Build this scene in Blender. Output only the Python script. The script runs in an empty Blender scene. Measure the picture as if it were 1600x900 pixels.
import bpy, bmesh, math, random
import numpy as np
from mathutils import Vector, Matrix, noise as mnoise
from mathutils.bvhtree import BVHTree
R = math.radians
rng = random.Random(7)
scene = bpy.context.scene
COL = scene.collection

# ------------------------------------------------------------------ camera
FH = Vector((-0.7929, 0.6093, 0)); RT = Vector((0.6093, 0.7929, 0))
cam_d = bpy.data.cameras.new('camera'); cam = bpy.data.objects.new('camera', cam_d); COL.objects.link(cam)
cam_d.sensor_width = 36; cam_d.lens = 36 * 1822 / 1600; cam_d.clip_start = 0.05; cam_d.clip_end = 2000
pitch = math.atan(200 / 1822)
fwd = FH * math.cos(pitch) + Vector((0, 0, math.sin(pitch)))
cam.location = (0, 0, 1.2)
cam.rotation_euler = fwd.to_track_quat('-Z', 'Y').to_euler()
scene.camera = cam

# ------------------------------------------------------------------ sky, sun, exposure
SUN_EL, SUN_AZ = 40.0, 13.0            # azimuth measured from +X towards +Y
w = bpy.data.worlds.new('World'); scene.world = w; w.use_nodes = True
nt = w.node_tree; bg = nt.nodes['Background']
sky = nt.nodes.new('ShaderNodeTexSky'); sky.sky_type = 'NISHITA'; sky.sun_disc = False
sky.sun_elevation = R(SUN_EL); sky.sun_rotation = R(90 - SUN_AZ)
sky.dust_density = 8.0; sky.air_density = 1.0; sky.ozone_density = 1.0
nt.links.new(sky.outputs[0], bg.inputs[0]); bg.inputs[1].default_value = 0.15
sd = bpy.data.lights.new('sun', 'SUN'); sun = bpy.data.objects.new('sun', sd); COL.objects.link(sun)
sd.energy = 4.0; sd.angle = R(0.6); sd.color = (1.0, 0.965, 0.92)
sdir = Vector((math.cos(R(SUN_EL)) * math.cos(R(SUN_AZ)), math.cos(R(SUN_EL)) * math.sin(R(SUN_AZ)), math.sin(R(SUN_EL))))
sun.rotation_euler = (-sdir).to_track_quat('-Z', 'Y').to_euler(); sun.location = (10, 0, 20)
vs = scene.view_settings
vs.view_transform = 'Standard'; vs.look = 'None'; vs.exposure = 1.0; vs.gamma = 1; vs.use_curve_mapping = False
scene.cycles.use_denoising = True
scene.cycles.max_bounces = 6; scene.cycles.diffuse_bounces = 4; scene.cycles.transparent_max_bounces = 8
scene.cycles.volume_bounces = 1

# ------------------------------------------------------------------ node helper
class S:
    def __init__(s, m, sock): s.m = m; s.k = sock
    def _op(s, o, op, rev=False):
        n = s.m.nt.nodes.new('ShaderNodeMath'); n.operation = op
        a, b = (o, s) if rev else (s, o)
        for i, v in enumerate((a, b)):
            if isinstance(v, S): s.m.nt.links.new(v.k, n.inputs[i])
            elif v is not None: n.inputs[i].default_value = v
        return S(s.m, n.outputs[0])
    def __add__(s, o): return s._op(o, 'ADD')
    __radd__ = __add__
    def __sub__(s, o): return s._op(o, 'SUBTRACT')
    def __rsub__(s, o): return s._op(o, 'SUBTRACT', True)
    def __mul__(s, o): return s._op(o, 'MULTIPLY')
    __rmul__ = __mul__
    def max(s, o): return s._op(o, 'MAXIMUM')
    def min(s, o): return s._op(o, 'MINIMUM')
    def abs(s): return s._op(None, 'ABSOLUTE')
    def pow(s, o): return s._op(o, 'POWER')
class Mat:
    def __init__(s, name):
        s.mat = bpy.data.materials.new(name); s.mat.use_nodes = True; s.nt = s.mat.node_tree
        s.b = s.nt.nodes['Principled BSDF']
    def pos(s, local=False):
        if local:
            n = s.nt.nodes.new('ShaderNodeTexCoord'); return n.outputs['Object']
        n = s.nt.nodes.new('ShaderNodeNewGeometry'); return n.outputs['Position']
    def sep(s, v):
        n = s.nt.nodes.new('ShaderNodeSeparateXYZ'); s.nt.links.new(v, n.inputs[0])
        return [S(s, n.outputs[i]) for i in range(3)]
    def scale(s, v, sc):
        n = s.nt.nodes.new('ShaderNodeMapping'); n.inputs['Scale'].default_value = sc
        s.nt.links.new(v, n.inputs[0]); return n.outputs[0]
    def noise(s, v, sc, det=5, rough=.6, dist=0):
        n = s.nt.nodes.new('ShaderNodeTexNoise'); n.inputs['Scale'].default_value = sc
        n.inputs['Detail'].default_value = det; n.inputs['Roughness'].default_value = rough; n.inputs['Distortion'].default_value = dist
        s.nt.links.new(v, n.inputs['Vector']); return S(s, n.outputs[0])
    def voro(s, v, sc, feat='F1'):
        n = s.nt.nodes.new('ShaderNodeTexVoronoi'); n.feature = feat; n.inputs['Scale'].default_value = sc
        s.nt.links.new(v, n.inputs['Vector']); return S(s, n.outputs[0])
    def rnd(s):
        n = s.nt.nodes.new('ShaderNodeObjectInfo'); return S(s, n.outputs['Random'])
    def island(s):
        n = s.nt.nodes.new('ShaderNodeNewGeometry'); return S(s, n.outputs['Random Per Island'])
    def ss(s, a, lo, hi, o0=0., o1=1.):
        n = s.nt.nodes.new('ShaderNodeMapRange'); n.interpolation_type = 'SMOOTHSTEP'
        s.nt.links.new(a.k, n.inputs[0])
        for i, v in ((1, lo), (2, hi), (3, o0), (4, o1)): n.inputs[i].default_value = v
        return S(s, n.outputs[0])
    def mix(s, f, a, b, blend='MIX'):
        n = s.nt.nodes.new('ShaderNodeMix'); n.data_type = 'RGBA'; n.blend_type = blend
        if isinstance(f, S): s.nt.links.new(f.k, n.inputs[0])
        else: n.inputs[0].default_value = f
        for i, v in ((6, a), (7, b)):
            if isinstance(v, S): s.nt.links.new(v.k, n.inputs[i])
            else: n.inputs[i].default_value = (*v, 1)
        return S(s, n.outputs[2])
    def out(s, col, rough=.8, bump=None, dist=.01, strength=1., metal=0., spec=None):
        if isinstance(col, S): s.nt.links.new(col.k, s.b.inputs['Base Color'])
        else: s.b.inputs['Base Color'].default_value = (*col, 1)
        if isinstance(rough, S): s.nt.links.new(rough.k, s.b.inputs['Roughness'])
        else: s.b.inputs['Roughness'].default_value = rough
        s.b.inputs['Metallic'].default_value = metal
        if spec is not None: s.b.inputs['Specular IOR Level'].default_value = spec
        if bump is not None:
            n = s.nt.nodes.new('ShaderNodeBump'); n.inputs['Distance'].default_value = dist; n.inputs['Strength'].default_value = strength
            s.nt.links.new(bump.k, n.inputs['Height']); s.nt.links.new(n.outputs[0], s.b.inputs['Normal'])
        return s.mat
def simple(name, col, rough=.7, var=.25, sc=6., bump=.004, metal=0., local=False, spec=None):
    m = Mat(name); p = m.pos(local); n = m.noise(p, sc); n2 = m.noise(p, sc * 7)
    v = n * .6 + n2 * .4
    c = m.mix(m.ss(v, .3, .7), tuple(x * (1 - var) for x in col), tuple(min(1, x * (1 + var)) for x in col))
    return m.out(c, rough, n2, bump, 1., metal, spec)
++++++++
- [EXERCISE DETAILS]: Restate the whole listing exactly, leaving out nothing.

- [WRITTEN RESPONSE]:
Build this scene in Blender. Output only the Python script. The script runs in an empty Blender scene. Measure the picture as if it were 1600x900 pixels.
import bpy, bmesh, math, random
import numpy as np
from mathutils import Vector, Matrix, noise as mnoise
from mathutils.bvhtree import BVHTree
R = math.radians
rng = random.Random(7)
scene = bpy.context.scene
COL = scene.collection

# ------------------------------------------------------------------ camera
FH = Vector((-0.7929, 0.6093, 0)); RT = Vector((0.6093, 0.7929, 0))
cam_d = bpy.data.cameras.new('camera'); cam = bpy.data.objects.new('camera', cam_d); COL.objects.link(cam)
cam_d.sensor_width = 36; cam_d.lens = 36 * 1822 / 1600; cam_d.clip_start = 0.05; cam_d.clip_end = 2000
pitch = math.atan(200 / 1822)
fwd = FH * math.cos(pitch) + Vector((0, 0, math.sin(pitch)))
cam.location = (0, 0, 1.2)
cam.rotation_euler = fwd.to_track_quat('-Z', 'Y').to_euler()
scene.camera = cam

# ------------------------------------------------------------------ sky, sun, exposure
SUN_EL, SUN_AZ = 40.0, 13.0            # azimuth measured from +X towards +Y
w = bpy.data.worlds.new('World'); scene.world = w; w.use_nodes = True
nt = w.node_tree; bg = nt.nodes['Background']
sky = nt.nodes.new('ShaderNodeTexSky'); sky.sky_type = 'NISHITA'; sky.sun_disc = False
sky.sun_elevation = R(SUN_EL); sky.sun_rotation = R(90 - SUN_AZ)
sky.dust_density = 8.0; sky.air_density = 1.0; sky.ozone_density = 1.0
nt.links.new(sky.outputs[0], bg.inputs[0]); bg.inputs[1].default_value = 0.15
sd = bpy.data.lights.new('sun', 'SUN'); sun = bpy.data.objects.new('sun', sd); COL.objects.link(sun)
sd.energy = 4.0; sd.angle = R(0.6); sd.color = (1.0, 0.965, 0.92)
sdir = Vector((math.cos(R(SUN_EL)) * math.cos(R(SUN_AZ)), math.cos(R(SUN_EL)) * math.sin(R(SUN_AZ)), math.sin(R(SUN_EL))))
sun.rotation_euler = (-sdir).to_track_quat('-Z', 'Y').to_euler(); sun.location = (10, 0, 20)
vs = scene.view_settings
vs.view_transform = 'Standard'; vs.look = 'None'; vs.exposure = 1.0; vs.gamma = 1; vs.use_curve_mapping = False
scene.cycles.use_denoising = True
scene.cycles.max_bounces = 6; scene.cycles.diffuse_bounces = 4; scene.cycles.transparent_max_bounces = 8
scene.cycles.volume_bounces = 1

# ------------------------------------------------------------------ node helper
class S:
    def __init__(s, m, sock): s.m = m; s.k = sock
    def _op(s, o, op, rev=False):
        n = s.m.nt.nodes.new('ShaderNodeMath'); n.operation = op
        a, b = (o, s) if rev else (s, o)
        for i, v in enumerate((a, b)):
            if isinstance(v, S): s.m.nt.links.new(v.k, n.inputs[i])
            elif v is not None: n.inputs[i].default_value = v
        return S(s.m, n.outputs[0])
    def __add__(s, o): return s._op(o, 'ADD')
    __radd__ = __add__
    def __sub__(s, o): return s._op(o, 'SUBTRACT')
    def __rsub__(s, o): return s._op(o, 'SUBTRACT', True)
    def __mul__(s, o): return s._op(o, 'MULTIPLY')
    __rmul__ = __mul__
    def max(s, o): return s._op(o, 'MAXIMUM')
    def min(s, o): return s._op(o, 'MINIMUM')
    def abs(s): return s._op(None, 'ABSOLUTE')
    def pow(s, o): return s._op(o, 'POWER')
class Mat:
    def __init__(s, name):
        s.mat = bpy.data.materials.new(name); s.mat.use_nodes = True; s.nt = s.mat.node_tree
        s.b = s.nt.nodes['Principled BSDF']
    def pos(s, local=False):
        if local:
            n = s.nt.nodes.new('ShaderNodeTexCoord'); return n.outputs['Object']
        n = s.nt.nodes.new('ShaderNodeNewGeometry'); return n.outputs['Position']
    def sep(s, v):
        n = s.nt.nodes.new('ShaderNodeSeparateXYZ'); s.nt.links.new(v, n.inputs[0])
        return [S(s, n.outputs[i]) for i in range(3)]
    def scale(s, v, sc):
        n = s.nt.nodes.new('ShaderNodeMapping'); n.inputs['Scale'].default_value = sc
        s.nt.links.new(v, n.inputs[0]); return n.outputs[0]
    def noise(s, v, sc, det=5, rough=.6, dist=0):
        n = s.nt.nodes.new('ShaderNodeTexNoise'); n.inputs['Scale'].default_value = sc
        n.inputs['Detail'].default_value = det; n.inputs['Roughness'].default_value = rough; n.inputs['Distortion'].default_value = dist
        s.nt.links.new(v, n.inputs['Vector']); return S(s, n.outputs[0])
    def voro(s, v, sc, feat='F1'):
        n = s.nt.nodes.new('ShaderNodeTexVoronoi'); n.feature = feat; n.inputs['Scale'].default_value = sc
        s.nt.links.new(v, n.inputs['Vector']); return S(s, n.outputs[0])
    def rnd(s):
        n = s.nt.nodes.new('ShaderNodeObjectInfo'); return S(s, n.outputs['Random'])
    def island(s):
        n = s.nt.nodes.new('ShaderNodeNewGeometry'); return S(s, n.outputs['Random Per Island'])
    def ss(s, a, lo, hi, o0=0., o1=1.):
        n = s.nt.nodes.new('ShaderNodeMapRange'); n.interpolation_type = 'SMOOTHSTEP'
        s.nt.links.new(a.k, n.inputs[0])
        for i, v in ((1, lo), (2, hi), (3, o0), (4, o1)): n.inputs[i].default_value = v
        return S(s, n.outputs[0])
    def mix(s, f, a, b, blend='MIX'):
        n = s.nt.nodes.new('ShaderNodeMix'); n.data_type = 'RGBA'; n.blend_type = blend
        if isinstance(f, S): s.nt.links.new(f.k, n.inputs[0])
        else: n.inputs[0].default_value = f
        for i, v in ((6, a), (7, b)):
            if isinstance(v, S): s.nt.links.new(v.k, n.inputs[i])
            else: n.inputs[i].default_value = (*v, 1)
        return S(s, n.outputs[2])
    def out(s, col, rough=.8, bump=None, dist=.01, strength=1., metal=0., spec=None):
        if isinstance(col, S): s.nt.links.new(col.k, s.b.inputs['Base Color'])
        else: s.b.inputs['Base Color'].default_value = (*col, 1)
        if isinstance(rough, S): s.nt.links.new(rough.k, s.b.inputs['Roughness'])
        else: s.b.inputs['Roughness'].default_value = rough
        s.b.inputs['Metallic'].default_value = metal
        if spec is not None: s.b.inputs['Specular IOR Level'].default_value = spec
        if bump is not None:
            n = s.nt.nodes.new('ShaderNodeBump'); n.inputs['Distance'].default_value = dist; n.inputs['Strength'].default_value = strength
            s.nt.links.new(bump.k, n.inputs['Height']); s.nt.links.new(n.outputs[0], s.b.inputs['Normal'])
        return s.mat
def simple(name, col, rough=.7, var=.25, sc=6., bump=.004, metal=0., local=False, spec=None):
    m = Mat(name); p = m.pos(local); n = m.noise(p, sc); n2 = m.noise(p, sc * 7)
    v = n * .6 + n2 * .4
    c = m.mix(m.ss(v, .3, .7), tuple(x * (1 - var) for x in col), tuple(min(1, x * (1 + var)) for x in col))
    return m.out(c, rough, n2, bump, 1., metal, spec)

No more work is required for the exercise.